El Consejo de Estado francés afirmó, en una ocasión al menos, que la estética era uno de los conceptos jurídicamente más “incómodos”. En el Derecho español, como es normal en todos los Derechos avanzados, las prescripciones del poder público sobre estética dependen (para ser conformes a Derecho) de una previsión en una norma aplicable, sea un plan, sea una ordenanza, un catálogo urbanístico, etcétera. Diríamos que la estética no funciona como concepto jurídico indeterminado. Al menos, con carácter general, al margen del criterio de la adaptación de las edificaciones al entorno del lugar (en este contexto sentencia del Tribunal Supremo de 9 de diciembre de 1986 y sentencia del Tribunal Supremo de 15 de diciembre de 2003). En Baviera, donde históricamente hay condicionantes culturales especiales, sí ha podido funcionar –la estética- como tal concepto. Este sería el reto de futuro, lo que conlleva una especial evolución del concepto.
En estas afirmaciones que acaban de hacerse están presentes fenómenos antiquísimos (de pugna entre el Estado de derecho y el Estado de la cultura); en nuestras sociedades modernas se entiende que ambos principios se expresan en perfecta compatibilidad. Sin embargo, no es tan fácil la cuestión. Las potencialidades de la cultura, o los logros a los que podría llegarse desde esta perspectiva se atemperan bajo el Derecho que, en el fondo, impone límites. En algún libro anterior a esta publicación en puesto de manifiesto la posibilidad de profundizar mayormente en el Estado de la Cultura y por tanto en la estética (principalmente en el tomo cuatro de mi tratado de derecho administrativo, editorial Civitas-Aranzadi cuarta edición 2021 y en El estado de la cultura editorial Tirant lo Blanch; pero también en la reciente ensayo literario titulado “Soberanía pop” con la editorial Colex).

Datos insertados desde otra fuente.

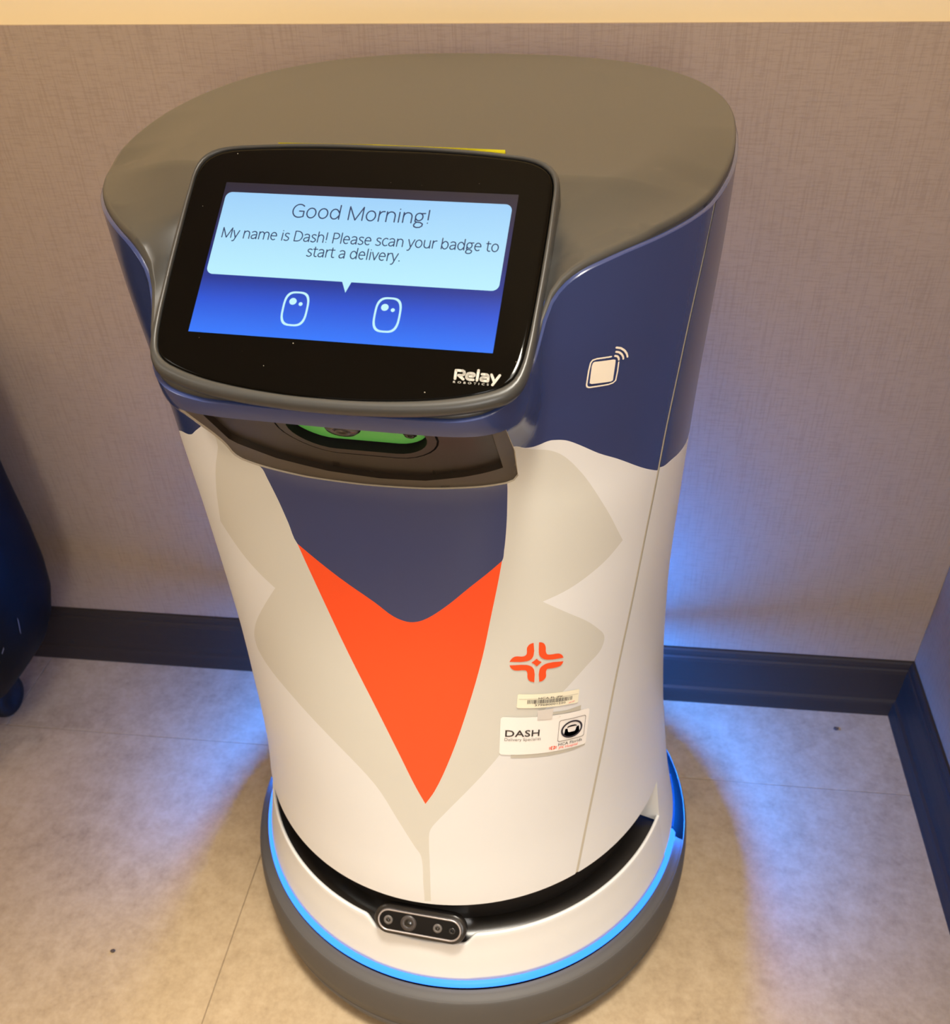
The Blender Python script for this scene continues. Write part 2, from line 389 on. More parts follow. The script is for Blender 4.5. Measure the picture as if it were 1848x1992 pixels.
CLIP=[(28.57,0.5236),(32.08,0.5194),(31.84,0.5073),(28.61,0.5123)]
CARD=[(35.02,0.8309),(35.26,0.8313),(38.58,0.829),(38.88,0.8283),(38.93,0.8266),(38.88,0.814),(38.53,0.8136),(35.14,0.8161),(34.81,0.8171),(34.82,0.8187),(34.87,0.8289)]
CARDLINE=[(38.04,0.8316),(35.59,0.8331),(34.92,0.8329),(34.63,0.8315),(34.44,0.8262),(34.32,0.8166),(34.43,0.8151),(34.79,0.8141),(38.16,0.8121),(38.94,0.8122),(39.38,0.8133),(39.52,0.8199),(39.51,0.8259)]
ARCS=[[(38.67,0.8314),(39.11,0.8305),(39.38,0.8291),(39.48,0.8277)],[(38.78,0.834),(39.36,0.8329),(39.87,0.831),(40.2,0.8289),(40.32,0.8272)],[(38.74,0.8369),(39.62,0.8353),(40.32,0.8329),(40.82,0.8302),(41.09,0.8275)]]
SLOTC=[(76.2,0.2513)]
LOGO=[[(72.2,-67.1),(72.0,-62.1),(75.6,-62.1),(76.6,-62.6),(76.95,-63.5),(76.6,-64.4),(75.7,-64.9),(73.8,-64.9),(76.8,-67.1)],[(82.3,-67.0),(80.0,-67.0),(79.0,-66.6),(78.4,-65.8),(78.4,-64.4),(79.0,-63.5),(80.0,-63.2),(81.6,-63.3),(82.4,-63.8),(82.5,-64.5),(81.9,-65.0),(80.2,-65.1)],[(84.4,-61.2),(84.4,-67.1)],[(86.7,-63.3),(89.0,-63.3),(89.9,-63.7),(90.3,-64.6),(90.4,-67.1),(87.6,-67.1),(86.7,-66.8),(86.4,-66.1),(86.7,-65.4),(87.4,-65.1),(88.8,-65.1)],[(91.9,-63.2),(93.8,-66.9)],[(96.4,-63.2),(93.3,-69.1)]]

def P3(th, z, off=0.0):
    r = R(th, z) + off; return (r * math.sin(th), -r * math.cos(th), z)
def N3(th, z):
    e = 1e-3
    a = Vector(P3(th + e, z)) - Vector(P3(th - e, z)); b = Vector(P3(th, z + e)) - Vector(P3(th, z - e))
    n = a.cross(b).normalized()
    if n.x * math.sin(th) - n.y * math.cos(th) < 0: n = -n
    return n
def PO(th, z, off): return tuple(Vector(P3(th, z)) + N3(th, z) * off)
US = 0.235                      # metres of arc per radian, for laying out flat print
def uv(d): return (math.radians(d[0]) * US, d[1])
def tz(p): return p[0] / US, p[1]
def densify(L, step, closed=True):
    out = []; n = len(L)
    for i in range(n if closed else n - 1):
        a, b = L[i], L[(i + 1) % n]; k = max(1, int(math.ceil(math.hypot(b[0] - a[0], b[1] - a[1]) / step)))
        out += [(a[0] + (b[0] - a[0]) * j / k, a[1] + (b[1] - a[1]) * j / k) for j in range(k)]
    if not closed: out.append(L[-1])
    return out
def spline(L, closed=True, k=4, sharp=50):
    """round a hand-measured outline through its points, keeping real corners"""
    n = len(L); out = []
    def tang(i):
        a, b, c = L[(i - 1) % n], L[i], L[(i + 1) % n]
        if not closed and i in (0, n - 1): return None
        u = (b[0] - a[0], b[1] - a[1]); w = (c[0] - b[0], c[1] - b[1]); lu, lw = math.hypot(*u) or 1e-9, math.hypot(*w) or 1e-9
        cs = max(-1, min(1, (u[0] * w[0] + u[1] * w[1]) / lu / lw))
        if math.degrees(math.acos(cs)) > sharp: return None
        t = (u[0] / lu + w[0] / lw, u[1] / lu + w[1] / lw); l = math.hypot(*t) or 1; return (t[0] / l, t[1] / l)
    for i in range(n if closed else n - 1):
        a, b = L[i], L[(i + 1) % n]; d = math.hypot(b[0] - a[0], b[1] - a[1]); ta, tb = tang(i), tang((i + 1) % n)
        ch = ((b[0] - a[0]) / (d or 1), (b[1] - a[1]) / (d or 1)); ta = ta or ch; tb = tb or ch
        for j in range(k):
            t = j / k; h1 = (1 + 2 * t) * (1 - t) ** 2; h2 = t * (1 - t) ** 2 * d; h3 = t * t * (3 - 2 * t); h4 = t * t * (t - 1) * d
            out.append((h1 * a[0] + h2 * ta[0] + h3 * b[0] + h4 * tb[0], h1 * a[1] + h2 * ta[1] + h3 * b[1] + h4 * tb[1]))
    if not closed: out.append(L[-1])
    return out
def inside(poly, X, Y):
    c = np.zeros(len(X), bool); n = len(poly)
    for i in range(n):
        x1, y1 = poly[i]; x2, y2 = poly[(i + 1) % n]
        if y1 == y2: continue
        m = ((y1 > Y) != (y2 > Y)) & (X < (x2 - x1) * (Y - y1) / (y2 - y1) + x1); c ^= m
    return c
def cdt(domain, holes, lines, step):
    """triangulate a flat outline with its holes, keeping every printed edge"""
    V, Eg = [], []
    for L, cl in [(domain, True)] + [(h, True) for h in holes] + lines:
        b = len(V); V += L; n = len(L)
        Eg += [(b + i, b + (i + 1) % n) for i in range(n if cl else n - 1)]
    xs = [p[0] for p in domain]; ys = [p[1] for p in domain]
    gx = np.arange(min(xs) + step / 2, max(xs), step); gy = np.arange(min(ys) + step / 2, max(ys), step)
    GX, GY = [a.ravel() for a in np.meshgrid(gx, gy)]
    k = inside(domain, GX, GY)
    for h in holes: k &= ~inside(h, GX, GY)
    A = np.array(V); 
    G = np.c_[GX[k], GY[k]]
    keep = np.ones(len(G), bool)
    for i in range(0, len(G), 2000):
        d = ((G[i:i + 2000, None, :] - A[None]) ** 2).sum(2).min(1); keep[i:i + 2000] = d > (step * 0.35) ** 2
    V = V + [tuple(p) for p in G[keep]]
    r = geometry.delaunay_2d_cdt([Vector(p) for p in V], Eg, [], 0, 1e-7)
    P = np.array([(p.x, p.y) for p in r[0]]); T = np.array([tuple(t) for t in r[2] if len(t) == 3])
    c = P[T].mean(1); k = inside(domain, c[:, 0], c[:, 1])
    for h in holes: k &= ~inside(h, c[:, 0], c[:, 1])
    T = T[k]; used = np.unique(T); mp = -np.ones(len(P), int); mp[used] = np.arange(len(used))
    P = P[used]; T = mp[T]; a = P[T]
    ar = (a[:, 1, 0] - a[:, 0, 0]) * (a[:, 2, 1] - a[:, 0, 1]) - (a[:, 2, 0] - a[:, 0, 0]) * (a[:, 1, 1] - a[:, 0, 1])
    T[ar < 0] = T[ar < 0][:, ::-1]
    return P, T
def shell(name, domain, holes, lines, step, regions, mats, parent, off=0.0, **kw):
    """regions: [(polygon, material index)], later ones win"""
    P, T = cdt(domain, holes, lines, step); c = P[T].mean(1); mi = np.zeros(len(T), int)
    for poly, i in regions: mi[inside(poly, c[:, 0], c[:, 1])] = i
    vs_, ns_ = [], []
    for p in P:
        th, z = tz(p); n = N3(th, z); vs_.append(tuple(Vector(P3(th, z)) + n * off)); ns_.append(n)
    return mesh(name, vs_, T.tolist(), mats, parent, midx=mi.tolist(), normals=ns_, **kw)
def decal(name, polys, m, parent, off, step=0.004, **kw):
    mb = MB(); ns_ = []
    for poly in polys:
        P, T = cdt(densify(poly, step), [], [], step)
        mb.add([PO(*tz(p), off) for p in P], T.tolist()); ns_ += [N3(*tz(p)) for p in P]
    return mb.build(name, m, parent, normals=ns_, **kw)
def flat_on_shell(name, VFs, m, parent, off, fn=None, **kw):
    mb = MB(); ns_ = []
    for V, Fc in VFs:
        Q = [tz(fn(p) if fn else p) for p in V]
        mb.add([PO(*q, off) for q in Q], Fc); ns_ += [N3(*q) for q in Q]
    return mb.build(name, m, parent, normals=ns_, **kw)

robot = empty('delivery_robot', (-0.6125, -0.31, 0), -0.085,
              label='tall rounded delivery robot dressed as a white suit with a lit greeting screen', cat='robot')
# seam height between shell and grey head, by angle from the front
_zs = _mono([(0, .8265), (14, .8265), (18, .829), (21.5, .836), (24.4, .846), (25.8, .857), (27, .868), (28.3, .8775), (30.7, .886), (33.5, .8905), (40, .895), (49, .897), (60, .898), (69, .901), (90, .9035), (180, .9045)])
def zs(th):
    d = math.degrees(math.atan2(math.sin(th), math.cos(th))); k = 2.0 if d < 0 else 0.6; a = abs(d)
    return _zs(max(0, a - k * min(1, max(0, (a - 16) / 8)) * min(1, max(0, (60 - a) / 20))))[0]
_seam = [(39.6, .258), (43.9, .360), (48.5, .4865), (52.0, .584), (54.0, .6653), (55.2, .7300), (57.03, .825), (59.85, .8819), (61.0, .9000)]
_sm = _mono([(z, d) for d, z in _seam])
def seam(z): return _sm(z)[0]
ZB = 0.2635
GAP = 0.0016
zl = [ZB + (0.8975 - ZB) * i / 60 for i in range(61)]
def seam_line(sgn, g): return [(sgn * (math.radians(seam(z)) * US + g), z) for z in zl]
tr, tl = math.radians(seam(.8975)), -math.radians(seam(.8975))
def top_line(t0, t1, n): return [((t0 + (t1 - t0) * i / n) * US, zs(t0 + (t1 - t0) * i / n)) for i in range(n + 1)]
bot = math.radians(seam(ZB)) * US
dom_front = [(-bot + GAP + 2 * (bot - GAP) * i / 60, ZB) for i in range(61)] + seam_line(1, -GAP)[1:-1] + top_line(tr - GAP / US, tl + GAP / US, 120) + list(reversed(seam_line(-1, GAP)))[1:-1]
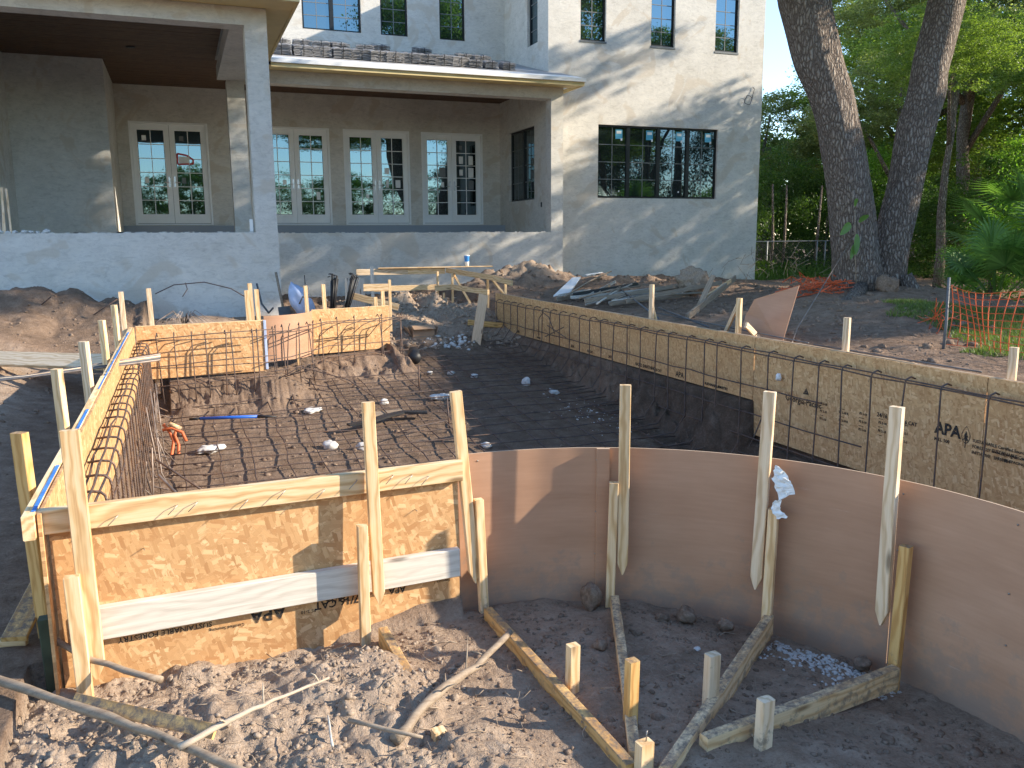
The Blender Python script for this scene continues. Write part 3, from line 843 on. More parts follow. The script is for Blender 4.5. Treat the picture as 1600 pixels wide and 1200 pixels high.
# roof tile bundles
def tile_stack(i, x, y, z, rz_, label, s=1.0):
    t = thing('tile_stack', (x, y, z), label, 'roof tiles', 'bundles of roof tiles stacked on the porch roof')
    t.rotation_euler = (0, 0, 0)
    n = 7
    for k in range(n):
        mb = MB(); a0 = -.21*s + random.uniform(-.012, .012)
        zz = .008 + k*.030*s; ysh = -.17 + random.uniform(-.012, .012)
        # two shallow barrels across each tile
        V = []; N = 9
        for yy in (ysh, ysh+.34):
            for q in range(N):
                u = q/(N-1); V.append((a0+.42*s*u, yy, zz + .018*abs(math.sin(u*math.pi*2))))
        for yy in (ysh, ysh+.34):
            for q in range(N):
                u = q/(N-1); V.append((a0+.42*s*u, yy, zz + .018*abs(math.sin(u*math.pi*2)) + .021*s))
        F = []
        for q in range(N-1):
            F += [(q, q+1, N+q+1, N+q), (2*N+q, 3*N+q, 3*N+q+1, 2*N+q+1), (q, 2*N+q, 2*N+q+1, q+1), (N+q, N+q+1, 3*N+q+1, 3*N+q)]
        F += [(0, N, 3*N, 2*N), (N-1, 3*N-1, 4*N-1, 2*N-1)]
        Rm = Matrix.Rotation(math.atan(SL), 4, 'X') if True else None
        me = mesh('tile', V, F)
        link('tile', me, 'tile', t, Matrix.Translation((x, y, z)) @ Matrix.Rotation(rz_, 4, 'Z') @ Rm)
    mb = MB(); H = n*.030*s+.035
    mb.bx((-.008, -.185, .0), (.008, -.182, H)); mb.bx((-.008, -.185, H), (.008, .185, H+.003)); mb.bx((-.225*s, -.01, H), (.225*s, .01, H+.0025))
    link('strap', mesh('strap', mb.v, mb.f), 'strap', t, Matrix.Translation((x, y, z)) @ Matrix.Rotation(rz_, 4, 'Z') @ Matrix.Rotation(math.atan(SL), 4, 'X'))
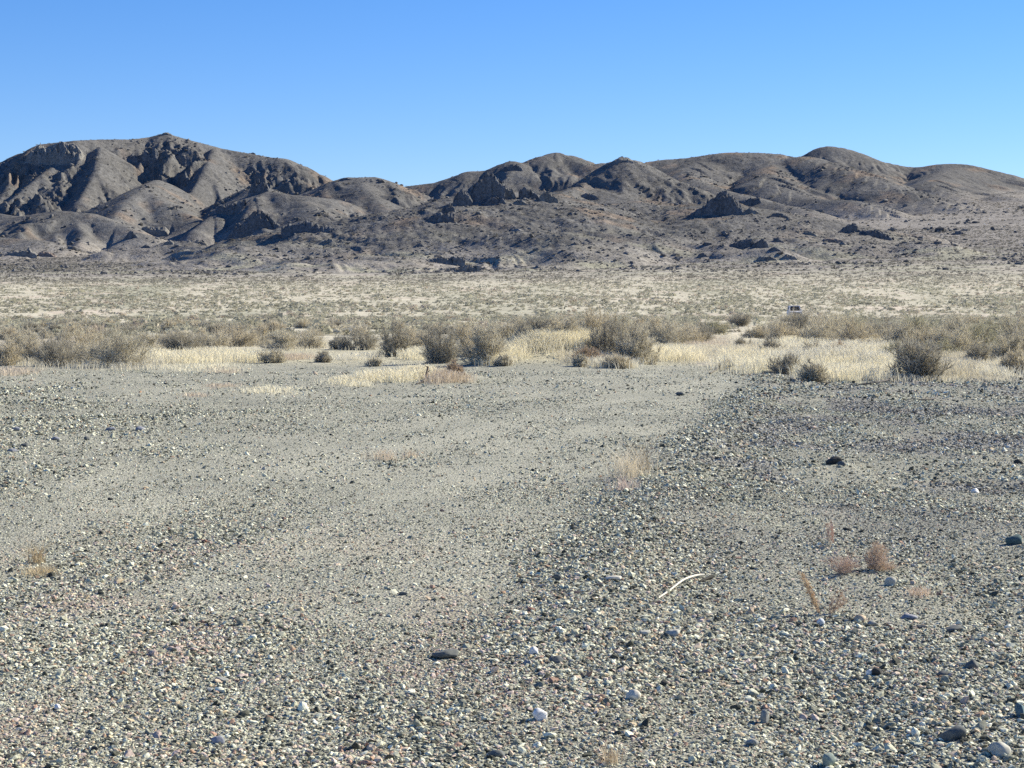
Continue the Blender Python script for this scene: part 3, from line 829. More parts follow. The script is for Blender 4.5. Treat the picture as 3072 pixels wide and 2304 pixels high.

El Estado de la cultura casa mejor con el estado de policía que es la contraposición al Estado de Derecho, desde luego en lo estético es así. De partir del Estado de la cultura o del Estado de Derecho los resultados son finalmente distintos. Uno termina dudando (acaso por el escepticismo propio de las edades algo avanzadas) de las bondades de este urbanismo basado en “números” que dominan economistas y arquitectos y basado en “reglamentaciones” que dominan juristas. Es decir, aunque suene a “bárbaro”, uno termina pensando si no sería mejor que primara la estética directamente, como concepto evolucionado. A la vista están, muchas veces, los deficientes resultados que se producen en la actualidad por no hablar de la vivienda social (donde se actúa con total desprecio a la estética) y los loables resultados estéticos de las ciudades del pasado (o de los pueblos). Quizás no sea tan relevante que haya una casa en el campo, o que deje de haberla, o que tenga una altura u otra determinada, sino que esa edificación mejore la realidad, mejore la naturaleza, mejore el paisaje, mejore el hábitat, como expresión de lo cultural en el fondo.
Estas ideas suenan discutibles hoy día, pero quizás en el futuro no lo sean tanto. Quizás en el futuro el urbanismo pudiera estar dirigido por bellas artes y no por ayuntamientos. Vale más personas formadas en estética, que personas que conozcan preceptos. Desde luego, son saludables los esfuerzos que se hacen a veces, como por ejemplo que se realicen (en tiempos más recientes que los históricos) informes de adaptación paisajística, etcétera. También se observa una cierta conciencia social tendente a valorar lo estético a veces, por ejemplo en las carreteras se construyen “miradores” que se desplazan hacia el interior de los valles, desde la altura. Y es de aplaudir este esfuerzo de la administración pública. Al final, esto es lo que vale.